Teachers Want Less Reliance On Tests for Scoring Schools
By SARAH GARLAND,
http://www.nysun.com/new-york/teachers-want-less-reliance-on-tests-for-scoring/72911/
The United Federation of Teachers would drastically reduce the city's reliance on standardized test scores for judging school performance under a plan for a report card system for schools that it rolled out yesterday.
The UFT president, Randi Weingarten, speaking yesterday morning at a breakfast meeting of the business group Association for a Better New York, presented a plan that borrows some aspects from the Department of Education's new system implemented
this year that assigns letter grades to schools.

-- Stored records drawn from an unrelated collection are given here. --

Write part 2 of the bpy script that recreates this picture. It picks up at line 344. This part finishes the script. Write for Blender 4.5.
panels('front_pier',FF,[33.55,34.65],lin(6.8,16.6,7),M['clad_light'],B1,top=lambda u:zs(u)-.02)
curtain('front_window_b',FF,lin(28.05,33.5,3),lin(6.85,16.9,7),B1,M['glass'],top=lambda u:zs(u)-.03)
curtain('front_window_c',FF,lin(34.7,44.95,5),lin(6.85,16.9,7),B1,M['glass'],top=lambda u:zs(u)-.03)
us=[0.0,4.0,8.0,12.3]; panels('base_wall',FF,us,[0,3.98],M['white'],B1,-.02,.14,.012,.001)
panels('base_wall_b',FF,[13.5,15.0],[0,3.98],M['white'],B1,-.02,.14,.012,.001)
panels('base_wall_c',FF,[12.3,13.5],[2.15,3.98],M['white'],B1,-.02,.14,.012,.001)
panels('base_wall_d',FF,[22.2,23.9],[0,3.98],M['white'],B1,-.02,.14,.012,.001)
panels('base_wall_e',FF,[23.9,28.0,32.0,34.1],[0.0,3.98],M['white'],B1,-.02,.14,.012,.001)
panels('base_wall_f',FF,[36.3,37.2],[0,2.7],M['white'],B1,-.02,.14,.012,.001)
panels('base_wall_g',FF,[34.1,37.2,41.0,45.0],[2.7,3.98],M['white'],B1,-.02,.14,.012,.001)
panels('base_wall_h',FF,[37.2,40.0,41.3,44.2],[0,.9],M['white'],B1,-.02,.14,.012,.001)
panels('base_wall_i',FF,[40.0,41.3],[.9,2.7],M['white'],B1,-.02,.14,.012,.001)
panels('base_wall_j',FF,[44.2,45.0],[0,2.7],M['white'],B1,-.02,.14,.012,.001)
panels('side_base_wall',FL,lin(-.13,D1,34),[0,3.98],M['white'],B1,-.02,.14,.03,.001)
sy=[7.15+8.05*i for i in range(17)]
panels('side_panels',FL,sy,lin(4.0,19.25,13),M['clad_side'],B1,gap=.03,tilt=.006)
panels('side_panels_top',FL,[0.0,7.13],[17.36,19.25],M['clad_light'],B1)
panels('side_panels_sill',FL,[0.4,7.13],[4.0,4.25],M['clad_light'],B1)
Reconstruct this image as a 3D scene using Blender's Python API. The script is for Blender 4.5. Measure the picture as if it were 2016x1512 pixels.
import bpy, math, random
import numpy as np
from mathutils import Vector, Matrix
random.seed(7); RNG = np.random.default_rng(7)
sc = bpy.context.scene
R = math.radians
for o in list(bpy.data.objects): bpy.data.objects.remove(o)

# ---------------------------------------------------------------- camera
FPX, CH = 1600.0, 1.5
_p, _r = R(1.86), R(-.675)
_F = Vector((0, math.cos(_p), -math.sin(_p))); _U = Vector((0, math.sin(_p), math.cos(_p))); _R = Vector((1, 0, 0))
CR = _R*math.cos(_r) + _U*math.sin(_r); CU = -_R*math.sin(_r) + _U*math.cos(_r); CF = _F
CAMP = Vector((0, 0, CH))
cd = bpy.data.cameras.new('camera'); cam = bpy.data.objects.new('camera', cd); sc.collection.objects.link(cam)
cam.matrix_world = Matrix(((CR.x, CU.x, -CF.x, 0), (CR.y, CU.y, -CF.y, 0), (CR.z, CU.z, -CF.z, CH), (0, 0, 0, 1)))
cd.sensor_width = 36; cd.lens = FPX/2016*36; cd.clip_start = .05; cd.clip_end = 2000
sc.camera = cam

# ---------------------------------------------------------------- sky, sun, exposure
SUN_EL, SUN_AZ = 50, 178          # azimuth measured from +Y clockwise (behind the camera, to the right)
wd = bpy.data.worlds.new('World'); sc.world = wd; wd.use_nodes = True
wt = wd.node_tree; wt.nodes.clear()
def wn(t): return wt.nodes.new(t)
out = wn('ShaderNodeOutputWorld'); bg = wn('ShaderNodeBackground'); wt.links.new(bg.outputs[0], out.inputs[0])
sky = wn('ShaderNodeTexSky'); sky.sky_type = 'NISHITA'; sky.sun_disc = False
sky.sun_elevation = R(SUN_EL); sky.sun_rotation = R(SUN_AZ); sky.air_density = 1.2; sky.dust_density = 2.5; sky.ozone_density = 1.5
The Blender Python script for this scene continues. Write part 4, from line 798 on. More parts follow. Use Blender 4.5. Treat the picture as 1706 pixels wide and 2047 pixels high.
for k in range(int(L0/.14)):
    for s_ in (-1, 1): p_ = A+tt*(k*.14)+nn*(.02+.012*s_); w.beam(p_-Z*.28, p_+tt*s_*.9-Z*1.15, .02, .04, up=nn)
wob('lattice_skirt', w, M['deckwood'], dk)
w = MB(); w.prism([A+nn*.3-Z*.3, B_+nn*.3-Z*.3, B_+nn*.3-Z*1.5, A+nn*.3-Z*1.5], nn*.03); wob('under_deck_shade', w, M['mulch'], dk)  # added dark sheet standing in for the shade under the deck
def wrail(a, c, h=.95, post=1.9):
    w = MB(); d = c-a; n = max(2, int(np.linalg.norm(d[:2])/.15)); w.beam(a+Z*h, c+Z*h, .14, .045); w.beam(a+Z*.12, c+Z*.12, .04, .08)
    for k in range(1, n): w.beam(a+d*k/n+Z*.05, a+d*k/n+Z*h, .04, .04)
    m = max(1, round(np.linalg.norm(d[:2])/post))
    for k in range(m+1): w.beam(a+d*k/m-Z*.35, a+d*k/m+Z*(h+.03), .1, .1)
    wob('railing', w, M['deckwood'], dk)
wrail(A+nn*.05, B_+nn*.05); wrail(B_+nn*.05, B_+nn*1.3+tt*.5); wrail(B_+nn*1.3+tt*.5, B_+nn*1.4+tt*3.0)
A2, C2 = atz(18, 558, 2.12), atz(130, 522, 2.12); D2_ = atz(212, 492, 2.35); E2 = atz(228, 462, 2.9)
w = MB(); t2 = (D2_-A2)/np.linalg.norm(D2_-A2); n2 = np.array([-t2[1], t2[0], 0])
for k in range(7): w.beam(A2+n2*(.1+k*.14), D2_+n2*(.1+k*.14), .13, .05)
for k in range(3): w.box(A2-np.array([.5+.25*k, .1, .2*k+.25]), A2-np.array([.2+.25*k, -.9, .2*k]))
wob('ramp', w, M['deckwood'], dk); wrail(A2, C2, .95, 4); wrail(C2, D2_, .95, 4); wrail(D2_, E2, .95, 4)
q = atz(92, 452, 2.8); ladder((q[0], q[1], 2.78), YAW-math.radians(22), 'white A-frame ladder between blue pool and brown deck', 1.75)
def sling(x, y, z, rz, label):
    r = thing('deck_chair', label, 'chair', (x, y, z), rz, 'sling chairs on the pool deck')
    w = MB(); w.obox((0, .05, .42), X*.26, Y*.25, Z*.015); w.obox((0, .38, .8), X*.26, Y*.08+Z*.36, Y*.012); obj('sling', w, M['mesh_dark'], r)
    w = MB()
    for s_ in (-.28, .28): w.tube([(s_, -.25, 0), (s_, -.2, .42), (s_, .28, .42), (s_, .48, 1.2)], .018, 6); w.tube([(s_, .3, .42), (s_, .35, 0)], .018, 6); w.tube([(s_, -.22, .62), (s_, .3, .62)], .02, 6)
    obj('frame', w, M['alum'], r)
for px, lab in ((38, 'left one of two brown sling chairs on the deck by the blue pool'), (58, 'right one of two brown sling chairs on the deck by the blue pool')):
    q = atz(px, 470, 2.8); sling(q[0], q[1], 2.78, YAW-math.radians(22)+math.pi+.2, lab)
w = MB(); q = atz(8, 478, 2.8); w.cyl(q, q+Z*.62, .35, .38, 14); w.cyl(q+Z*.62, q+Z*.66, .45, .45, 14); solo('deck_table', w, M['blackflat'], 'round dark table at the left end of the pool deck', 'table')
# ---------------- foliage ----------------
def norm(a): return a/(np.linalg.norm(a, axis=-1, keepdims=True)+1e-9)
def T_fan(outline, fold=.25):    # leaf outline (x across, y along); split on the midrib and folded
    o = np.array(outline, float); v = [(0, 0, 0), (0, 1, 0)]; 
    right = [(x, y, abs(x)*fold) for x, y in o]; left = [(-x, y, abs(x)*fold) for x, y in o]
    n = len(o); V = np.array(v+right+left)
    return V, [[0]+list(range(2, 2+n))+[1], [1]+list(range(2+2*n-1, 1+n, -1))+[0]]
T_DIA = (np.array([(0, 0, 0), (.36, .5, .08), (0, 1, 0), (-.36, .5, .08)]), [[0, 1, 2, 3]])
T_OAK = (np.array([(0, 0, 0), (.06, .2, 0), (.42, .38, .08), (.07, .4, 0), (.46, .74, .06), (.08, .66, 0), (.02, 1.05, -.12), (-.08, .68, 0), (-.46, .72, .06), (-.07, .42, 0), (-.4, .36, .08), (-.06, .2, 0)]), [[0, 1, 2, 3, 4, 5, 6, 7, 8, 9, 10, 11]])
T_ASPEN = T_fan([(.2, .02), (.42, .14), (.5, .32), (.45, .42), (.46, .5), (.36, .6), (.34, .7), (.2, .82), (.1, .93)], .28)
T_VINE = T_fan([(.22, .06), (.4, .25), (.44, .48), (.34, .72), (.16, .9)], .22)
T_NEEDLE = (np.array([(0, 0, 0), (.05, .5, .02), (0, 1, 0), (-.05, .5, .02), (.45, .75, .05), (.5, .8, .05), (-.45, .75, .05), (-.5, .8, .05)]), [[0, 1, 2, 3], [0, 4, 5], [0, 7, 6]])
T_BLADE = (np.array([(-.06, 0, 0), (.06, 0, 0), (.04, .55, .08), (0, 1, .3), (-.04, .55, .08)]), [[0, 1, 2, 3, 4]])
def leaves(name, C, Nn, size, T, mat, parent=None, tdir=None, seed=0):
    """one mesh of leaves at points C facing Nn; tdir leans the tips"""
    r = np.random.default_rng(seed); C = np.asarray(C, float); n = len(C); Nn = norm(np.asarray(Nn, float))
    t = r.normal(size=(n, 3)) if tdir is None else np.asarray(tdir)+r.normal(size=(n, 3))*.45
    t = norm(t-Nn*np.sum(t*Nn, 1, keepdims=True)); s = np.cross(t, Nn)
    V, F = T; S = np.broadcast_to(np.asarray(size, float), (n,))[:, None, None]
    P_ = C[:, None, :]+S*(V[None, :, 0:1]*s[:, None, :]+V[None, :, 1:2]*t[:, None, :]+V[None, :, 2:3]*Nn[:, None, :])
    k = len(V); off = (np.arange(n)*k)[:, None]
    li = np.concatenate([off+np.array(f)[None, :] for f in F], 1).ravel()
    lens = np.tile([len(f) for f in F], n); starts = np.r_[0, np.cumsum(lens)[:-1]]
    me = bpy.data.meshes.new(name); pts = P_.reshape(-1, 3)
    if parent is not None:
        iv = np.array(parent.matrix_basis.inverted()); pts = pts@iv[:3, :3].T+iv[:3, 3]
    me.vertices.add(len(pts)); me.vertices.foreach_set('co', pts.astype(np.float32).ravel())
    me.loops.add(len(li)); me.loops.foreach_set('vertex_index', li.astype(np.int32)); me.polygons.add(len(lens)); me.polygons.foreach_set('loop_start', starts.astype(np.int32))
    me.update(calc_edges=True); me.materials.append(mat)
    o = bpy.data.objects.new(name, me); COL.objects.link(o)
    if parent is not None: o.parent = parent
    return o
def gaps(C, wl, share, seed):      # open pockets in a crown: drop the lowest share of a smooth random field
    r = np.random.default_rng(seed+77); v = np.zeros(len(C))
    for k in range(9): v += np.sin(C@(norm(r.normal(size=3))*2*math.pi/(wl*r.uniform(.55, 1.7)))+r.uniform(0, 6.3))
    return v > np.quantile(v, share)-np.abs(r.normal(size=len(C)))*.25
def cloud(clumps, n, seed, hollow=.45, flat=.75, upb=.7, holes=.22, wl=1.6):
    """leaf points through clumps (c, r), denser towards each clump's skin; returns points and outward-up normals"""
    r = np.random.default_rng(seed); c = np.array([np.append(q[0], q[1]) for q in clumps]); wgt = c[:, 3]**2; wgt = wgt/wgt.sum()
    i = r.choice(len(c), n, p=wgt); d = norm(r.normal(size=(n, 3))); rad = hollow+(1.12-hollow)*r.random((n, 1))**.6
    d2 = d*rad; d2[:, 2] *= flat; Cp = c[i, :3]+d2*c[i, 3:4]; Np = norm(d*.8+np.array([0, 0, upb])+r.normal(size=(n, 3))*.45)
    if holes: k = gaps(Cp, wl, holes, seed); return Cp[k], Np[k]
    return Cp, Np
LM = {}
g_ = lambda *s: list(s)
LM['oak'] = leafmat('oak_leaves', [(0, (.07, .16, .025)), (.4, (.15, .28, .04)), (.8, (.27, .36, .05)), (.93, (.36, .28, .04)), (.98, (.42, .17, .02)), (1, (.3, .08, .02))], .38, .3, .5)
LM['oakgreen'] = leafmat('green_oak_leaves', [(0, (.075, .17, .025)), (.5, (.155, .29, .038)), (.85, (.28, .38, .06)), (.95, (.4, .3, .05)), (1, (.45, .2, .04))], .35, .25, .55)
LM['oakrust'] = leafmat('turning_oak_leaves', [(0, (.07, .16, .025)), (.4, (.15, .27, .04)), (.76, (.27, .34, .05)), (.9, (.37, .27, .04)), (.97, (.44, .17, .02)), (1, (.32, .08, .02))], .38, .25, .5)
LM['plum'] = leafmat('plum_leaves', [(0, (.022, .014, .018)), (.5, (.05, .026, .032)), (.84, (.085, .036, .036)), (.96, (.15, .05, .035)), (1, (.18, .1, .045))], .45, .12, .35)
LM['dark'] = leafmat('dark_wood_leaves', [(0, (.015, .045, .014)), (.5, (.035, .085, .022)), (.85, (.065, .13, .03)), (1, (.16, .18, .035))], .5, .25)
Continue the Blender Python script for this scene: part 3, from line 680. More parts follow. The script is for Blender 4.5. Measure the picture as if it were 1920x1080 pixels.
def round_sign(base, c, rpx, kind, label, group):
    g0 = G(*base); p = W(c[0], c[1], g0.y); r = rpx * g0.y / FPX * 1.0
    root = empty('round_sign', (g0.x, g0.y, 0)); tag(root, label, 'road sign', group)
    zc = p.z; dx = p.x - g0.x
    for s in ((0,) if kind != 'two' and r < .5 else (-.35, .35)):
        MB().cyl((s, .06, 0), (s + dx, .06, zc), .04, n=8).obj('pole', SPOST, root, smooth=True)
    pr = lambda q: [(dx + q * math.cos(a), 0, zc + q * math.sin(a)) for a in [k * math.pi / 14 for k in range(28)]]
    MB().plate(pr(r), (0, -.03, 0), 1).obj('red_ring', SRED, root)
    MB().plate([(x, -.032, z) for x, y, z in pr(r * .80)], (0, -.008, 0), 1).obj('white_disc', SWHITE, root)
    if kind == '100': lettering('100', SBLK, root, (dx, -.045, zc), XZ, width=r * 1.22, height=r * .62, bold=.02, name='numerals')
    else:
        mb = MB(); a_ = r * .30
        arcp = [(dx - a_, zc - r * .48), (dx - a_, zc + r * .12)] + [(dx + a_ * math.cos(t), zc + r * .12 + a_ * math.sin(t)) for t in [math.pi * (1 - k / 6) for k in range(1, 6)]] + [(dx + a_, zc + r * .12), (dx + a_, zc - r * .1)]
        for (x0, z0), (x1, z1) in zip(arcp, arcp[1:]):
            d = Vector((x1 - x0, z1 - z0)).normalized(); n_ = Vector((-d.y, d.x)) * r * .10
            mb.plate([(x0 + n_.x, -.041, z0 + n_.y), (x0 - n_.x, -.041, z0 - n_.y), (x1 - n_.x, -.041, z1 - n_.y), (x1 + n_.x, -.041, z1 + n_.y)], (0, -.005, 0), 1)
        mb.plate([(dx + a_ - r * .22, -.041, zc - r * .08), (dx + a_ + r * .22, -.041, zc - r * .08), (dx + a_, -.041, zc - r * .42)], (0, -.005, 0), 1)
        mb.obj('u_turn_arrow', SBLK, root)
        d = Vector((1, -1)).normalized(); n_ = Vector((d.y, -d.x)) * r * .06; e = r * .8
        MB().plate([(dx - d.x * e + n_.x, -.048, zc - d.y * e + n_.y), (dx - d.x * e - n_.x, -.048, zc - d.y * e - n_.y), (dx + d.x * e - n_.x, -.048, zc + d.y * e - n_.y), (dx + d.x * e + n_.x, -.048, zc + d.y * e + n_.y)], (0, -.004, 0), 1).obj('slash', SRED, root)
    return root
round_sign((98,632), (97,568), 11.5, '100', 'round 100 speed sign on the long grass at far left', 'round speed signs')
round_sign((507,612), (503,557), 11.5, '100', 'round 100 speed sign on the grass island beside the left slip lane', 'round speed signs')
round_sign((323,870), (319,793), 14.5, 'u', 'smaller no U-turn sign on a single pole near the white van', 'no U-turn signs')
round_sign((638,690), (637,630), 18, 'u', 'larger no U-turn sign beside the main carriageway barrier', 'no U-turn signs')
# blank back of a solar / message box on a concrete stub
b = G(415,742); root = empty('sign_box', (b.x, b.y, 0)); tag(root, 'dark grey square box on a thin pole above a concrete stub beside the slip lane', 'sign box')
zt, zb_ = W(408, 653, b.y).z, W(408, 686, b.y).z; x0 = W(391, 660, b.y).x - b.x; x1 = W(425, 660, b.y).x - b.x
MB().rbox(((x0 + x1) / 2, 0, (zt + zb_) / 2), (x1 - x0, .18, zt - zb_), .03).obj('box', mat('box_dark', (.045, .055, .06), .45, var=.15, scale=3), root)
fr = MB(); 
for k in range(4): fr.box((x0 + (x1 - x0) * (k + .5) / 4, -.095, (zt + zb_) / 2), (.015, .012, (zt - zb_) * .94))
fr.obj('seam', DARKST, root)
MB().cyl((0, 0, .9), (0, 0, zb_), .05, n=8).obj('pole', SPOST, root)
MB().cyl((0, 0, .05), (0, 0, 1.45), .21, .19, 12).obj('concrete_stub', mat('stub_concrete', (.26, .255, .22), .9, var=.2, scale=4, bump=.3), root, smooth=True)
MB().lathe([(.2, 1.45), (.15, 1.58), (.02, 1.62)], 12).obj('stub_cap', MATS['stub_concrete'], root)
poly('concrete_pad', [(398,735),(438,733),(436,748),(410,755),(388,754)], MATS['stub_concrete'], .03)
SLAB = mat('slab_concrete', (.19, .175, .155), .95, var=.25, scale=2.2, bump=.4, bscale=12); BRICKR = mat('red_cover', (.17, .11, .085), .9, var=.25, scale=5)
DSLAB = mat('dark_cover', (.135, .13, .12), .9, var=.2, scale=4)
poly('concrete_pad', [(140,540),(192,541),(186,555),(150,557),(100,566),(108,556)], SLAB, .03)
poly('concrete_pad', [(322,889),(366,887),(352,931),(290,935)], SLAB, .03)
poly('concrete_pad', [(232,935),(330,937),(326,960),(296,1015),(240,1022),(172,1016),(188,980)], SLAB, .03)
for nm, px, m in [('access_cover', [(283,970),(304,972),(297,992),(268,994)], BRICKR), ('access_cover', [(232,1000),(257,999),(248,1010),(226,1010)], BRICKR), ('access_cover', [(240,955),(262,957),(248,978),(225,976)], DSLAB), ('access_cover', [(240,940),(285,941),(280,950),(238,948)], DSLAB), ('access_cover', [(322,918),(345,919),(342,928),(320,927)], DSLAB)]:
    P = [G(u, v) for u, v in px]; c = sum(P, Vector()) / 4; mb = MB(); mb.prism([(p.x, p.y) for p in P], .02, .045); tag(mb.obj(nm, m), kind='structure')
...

The UFT plan retains the letter grade system and the inclusion of test scores as a measure of a school's progress, but it departs from the current system in its emphasis on the efforts of the school to educate its students and not only how the students performed as a result of those efforts. The accountability system proposed by the union would include additional measures for curriculum, safety, and "teamwork," referring to a school's ability to foster effective relationships between teachers, parents, and school administrators, in addition to test scores. It would also grade schools on the extent of the Department of Education's support for each individual school.
Some school principals and others have criticized the current grading system, saying schools with reputations for high performance were tarnished with bad grades this year that didn't reflect the reality at the schools.
"Some of the grades didn't gibe with what people thought of schools," Ms. Weingarten said after her speech. "We want one comprehensive accountability system that teachers understand, resonates with parents, and that the whole city will say okay, this helps give us a road map to help fix our schools."
The chief accountability officer for the Department of Education, James Liebman, who developed the school report card system, attended the speech. He said afterwards that the Department of Education was happy to listen to Ms. Weingarten's ideas, noting that the department had already anticipated some of her suggestions and would be making changes to the report cards.
He added: "We think we've got a great system right now for measuring how well schools improve the outcomes of the students. That's our focus. It's a single-minded focus."
Council Member David Yassky, who attended the speech, said he plans to introduce a bill as early as next week that would seek to transform Ms. Weingarten's suggestions into law.
"I think this got it just right," he said of the union plan.